=== What is needed ===
Copy the data that follows exactly. Include no pictures.

★ ★ ★ ★

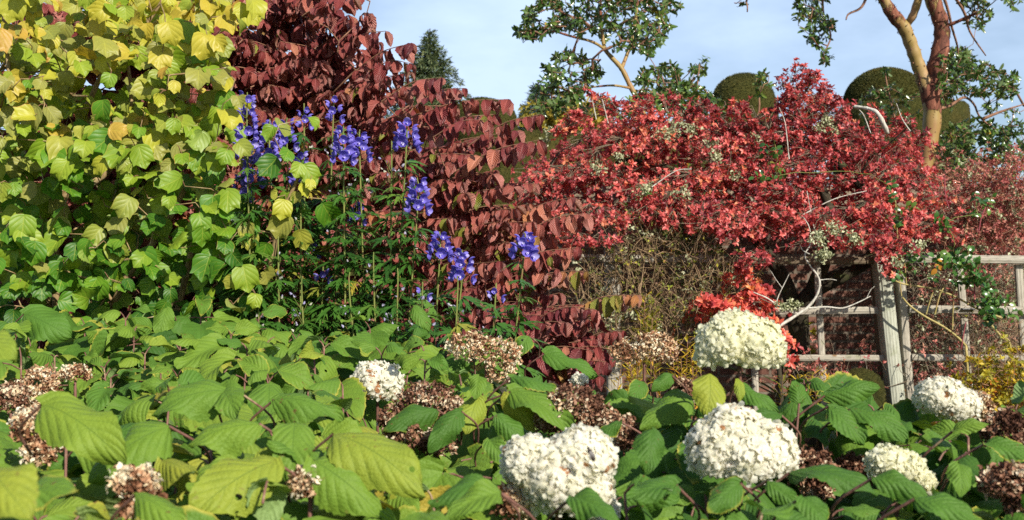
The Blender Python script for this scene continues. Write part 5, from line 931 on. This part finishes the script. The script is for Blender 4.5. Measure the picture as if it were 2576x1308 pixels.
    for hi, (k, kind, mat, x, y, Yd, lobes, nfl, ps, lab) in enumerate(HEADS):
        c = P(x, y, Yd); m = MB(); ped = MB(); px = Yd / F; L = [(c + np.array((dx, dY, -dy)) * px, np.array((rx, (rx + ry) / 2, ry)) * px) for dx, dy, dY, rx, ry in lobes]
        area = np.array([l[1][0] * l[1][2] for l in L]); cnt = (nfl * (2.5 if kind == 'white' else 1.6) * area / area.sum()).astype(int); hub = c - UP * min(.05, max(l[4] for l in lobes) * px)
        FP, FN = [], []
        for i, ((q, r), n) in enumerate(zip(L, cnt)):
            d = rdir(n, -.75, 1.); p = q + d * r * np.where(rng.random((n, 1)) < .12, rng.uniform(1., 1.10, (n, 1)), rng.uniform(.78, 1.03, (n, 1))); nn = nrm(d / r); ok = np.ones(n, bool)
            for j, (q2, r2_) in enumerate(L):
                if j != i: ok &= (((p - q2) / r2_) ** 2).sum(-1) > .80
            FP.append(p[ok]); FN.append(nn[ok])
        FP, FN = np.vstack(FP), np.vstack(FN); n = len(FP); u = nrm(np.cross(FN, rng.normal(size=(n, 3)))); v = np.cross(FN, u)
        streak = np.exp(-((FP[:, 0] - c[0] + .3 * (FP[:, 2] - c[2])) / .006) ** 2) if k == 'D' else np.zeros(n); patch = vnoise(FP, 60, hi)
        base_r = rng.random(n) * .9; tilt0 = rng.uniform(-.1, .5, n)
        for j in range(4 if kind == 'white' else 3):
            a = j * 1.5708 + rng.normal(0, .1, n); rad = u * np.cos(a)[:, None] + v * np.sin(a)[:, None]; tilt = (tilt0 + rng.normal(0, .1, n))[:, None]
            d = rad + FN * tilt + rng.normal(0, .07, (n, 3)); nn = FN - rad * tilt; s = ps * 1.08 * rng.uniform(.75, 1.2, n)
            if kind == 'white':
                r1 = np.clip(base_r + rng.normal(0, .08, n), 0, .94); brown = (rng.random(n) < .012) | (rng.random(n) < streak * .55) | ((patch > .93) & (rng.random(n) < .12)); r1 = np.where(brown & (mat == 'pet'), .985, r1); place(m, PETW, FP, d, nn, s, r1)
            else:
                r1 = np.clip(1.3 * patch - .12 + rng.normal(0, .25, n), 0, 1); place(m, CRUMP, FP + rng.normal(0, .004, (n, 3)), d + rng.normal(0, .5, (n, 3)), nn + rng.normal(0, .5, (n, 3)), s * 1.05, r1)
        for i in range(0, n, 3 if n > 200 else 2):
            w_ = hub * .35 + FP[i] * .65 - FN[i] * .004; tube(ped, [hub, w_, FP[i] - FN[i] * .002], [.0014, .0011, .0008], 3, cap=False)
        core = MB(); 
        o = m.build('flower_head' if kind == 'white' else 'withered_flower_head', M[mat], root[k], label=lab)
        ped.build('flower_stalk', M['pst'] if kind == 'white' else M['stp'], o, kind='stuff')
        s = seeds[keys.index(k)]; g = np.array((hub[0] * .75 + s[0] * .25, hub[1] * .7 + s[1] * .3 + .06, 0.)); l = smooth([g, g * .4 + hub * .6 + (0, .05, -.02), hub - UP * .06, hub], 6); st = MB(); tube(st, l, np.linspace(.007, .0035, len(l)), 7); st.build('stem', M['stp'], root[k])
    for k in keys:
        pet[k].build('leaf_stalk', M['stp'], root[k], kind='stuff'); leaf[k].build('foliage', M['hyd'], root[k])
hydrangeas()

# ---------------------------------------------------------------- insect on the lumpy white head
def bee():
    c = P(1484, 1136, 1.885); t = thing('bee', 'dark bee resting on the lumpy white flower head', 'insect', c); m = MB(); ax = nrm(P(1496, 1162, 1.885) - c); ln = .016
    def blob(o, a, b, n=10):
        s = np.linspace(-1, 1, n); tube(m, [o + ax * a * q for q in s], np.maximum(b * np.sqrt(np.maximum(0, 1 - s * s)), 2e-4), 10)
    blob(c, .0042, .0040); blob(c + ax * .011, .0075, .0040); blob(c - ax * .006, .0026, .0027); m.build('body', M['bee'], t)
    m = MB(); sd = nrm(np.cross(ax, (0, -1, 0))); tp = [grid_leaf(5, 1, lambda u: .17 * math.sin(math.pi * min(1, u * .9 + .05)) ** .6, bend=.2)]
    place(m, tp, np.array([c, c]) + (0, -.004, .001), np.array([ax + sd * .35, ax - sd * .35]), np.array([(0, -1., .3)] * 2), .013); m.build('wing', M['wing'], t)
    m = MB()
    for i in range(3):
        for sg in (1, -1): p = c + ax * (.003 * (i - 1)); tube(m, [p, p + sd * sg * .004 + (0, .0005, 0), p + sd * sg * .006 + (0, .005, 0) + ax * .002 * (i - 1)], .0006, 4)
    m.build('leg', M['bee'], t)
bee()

★ ★ ★ ★

=== Result of the exercise ===
The Blender Python script for this scene continues. Write part 5, from line 931 on. This part finishes the script. The script is for Blender 4.5. Measure the picture as if it were 2576x1308 pixels.
    for hi, (k, kind, mat, x, y, Yd, lobes, nfl, ps, lab) in enumerate(HEADS):
        c = P(x, y, Yd); m = MB(); ped = MB(); px = Yd / F; L = [(c + np.array((dx, dY, -dy)) * px, np.array((rx, (rx + ry) / 2, ry)) * px) for dx, dy, dY, rx, ry in lobes]
        area = np.array([l[1][0] * l[1][2] for l in L]); cnt = (nfl * (2.5 if kind == 'white' else 1.6) * area / area.sum()).astype(int); hub = c - UP * min(.05, max(l[4] for l in lobes) * px)
        FP, FN = [], []
        for i, ((q, r), n) in enumerate(zip(L, cnt)):
            d = rdir(n, -.75, 1.); p = q + d * r * np.where(rng.random((n, 1)) < .12, rng.uniform(1., 1.10, (n, 1)), rng.uniform(.78, 1.03, (n, 1))); nn = nrm(d / r); ok = np.ones(n, bool)
            for j, (q2, r2_) in enumerate(L):
                if j != i: ok &= (((p - q2) / r2_) ** 2).sum(-1) > .80
            FP.append(p[ok]); FN.append(nn[ok])
        FP, FN = np.vstack(FP), np.vstack(FN); n = len(FP); u = nrm(np.cross(FN, rng.normal(size=(n, 3)))); v = np.cross(FN, u)
        streak = np.exp(-((FP[:, 0] - c[0] + .3 * (FP[:, 2] - c[2])) / .006) ** 2) if k == 'D' else np.zeros(n); patch = vnoise(FP, 60, hi)
        base_r = rng.random(n) * .9; tilt0 = rng.uniform(-.1, .5, n)
        for j in range(4 if kind == 'white' else 3):
            a = j * 1.5708 + rng.normal(0, .1, n); rad = u * np.cos(a)[:, None] + v * np.sin(a)[:, None]; tilt = (tilt0 + rng.normal(0, .1, n))[:, None]
            d = rad + FN * tilt + rng.normal(0, .07, (n, 3)); nn = FN - rad * tilt; s = ps * 1.08 * rng.uniform(.75, 1.2, n)
            if kind == 'white':
                r1 = np.clip(base_r + rng.normal(0, .08, n), 0, .94); brown = (rng.random(n) < .012) | (rng.random(n) < streak * .55) | ((patch > .93) & (rng.random(n) < .12)); r1 = np.where(brown & (mat == 'pet'), .985, r1); place(m, PETW, FP, d, nn, s, r1)
            else:
                r1 = np.clip(1.3 * patch - .12 + rng.normal(0, .25, n), 0, 1); place(m, CRUMP, FP + rng.normal(0, .004, (n, 3)), d + rng.normal(0, .5, (n, 3)), nn + rng.normal(0, .5, (n, 3)), s * 1.05, r1)
        for i in range(0, n, 3 if n > 200 else 2):
            w_ = hub * .35 + FP[i] * .65 - FN[i] * .004; tube(ped, [hub, w_, FP[i] - FN[i] * .002], [.0014, .0011, .0008], 3, cap=False)
        core = MB(); 
        o = m.build('flower_head' if kind == 'white' else 'withered_flower_head', M[mat], root[k], label=lab)
        ped.build('flower_stalk', M['pst'] if kind == 'white' else M['stp'], o, kind='stuff')
        s = seeds[keys.index(k)]; g = np.array((hub[0] * .75 + s[0] * .25, hub[1] * .7 + s[1] * .3 + .06, 0.)); l = smooth([g, g * .4 + hub * .6 + (0, .05, -.02), hub - UP * .06, hub], 6); st = MB(); tube(st, l, np.linspace(.007, .0035, len(l)), 7); st.build('stem', M['stp'], root[k])
    for k in keys:
        pet[k].build('leaf_stalk', M['stp'], root[k], kind='stuff'); leaf[k].build('foliage', M['hyd'], root[k])
hydrangeas()

# ---------------------------------------------------------------- insect on the lumpy white head
def bee():
    c = P(1484, 1136, 1.885); t = thing('bee', 'dark bee resting on the lumpy white flower head', 'insect', c); m = MB(); ax = nrm(P(1496, 1162, 1.885) - c); ln = .016
    def blob(o, a, b, n=10):
        s = np.linspace(-1, 1, n); tube(m, [o + ax * a * q for q in s], np.maximum(b * np.sqrt(np.maximum(0, 1 - s * s)), 2e-4), 10)
    blob(c, .0042, .0040); blob(c + ax * .011, .0075, .0040); blob(c - ax * .006, .0026, .0027); m.build('body', M['bee'], t)
    m = MB(); sd = nrm(np.cross(ax, (0, -1, 0))); tp = [grid_leaf(5, 1, lambda u: .17 * math.sin(math.pi * min(1, u * .9 + .05)) ** .6, bend=.2)]
    place(m, tp, np.array([c, c]) + (0, -.004, .001), np.array([ax + sd * .35, ax - sd * .35]), np.array([(0, -1., .3)] * 2), .013); m.build('wing', M['wing'], t)
    m = MB()
    for i in range(3):
        for sg in (1, -1): p = c + ax * (.003 * (i - 1)); tube(m, [p, p + sd * sg * .004 + (0, .0005, 0), p + sd * sg * .006 + (0, .005, 0) + ax * .002 * (i - 1)], .0006, 4)
    m.build('leg', M['bee'], t)
bee()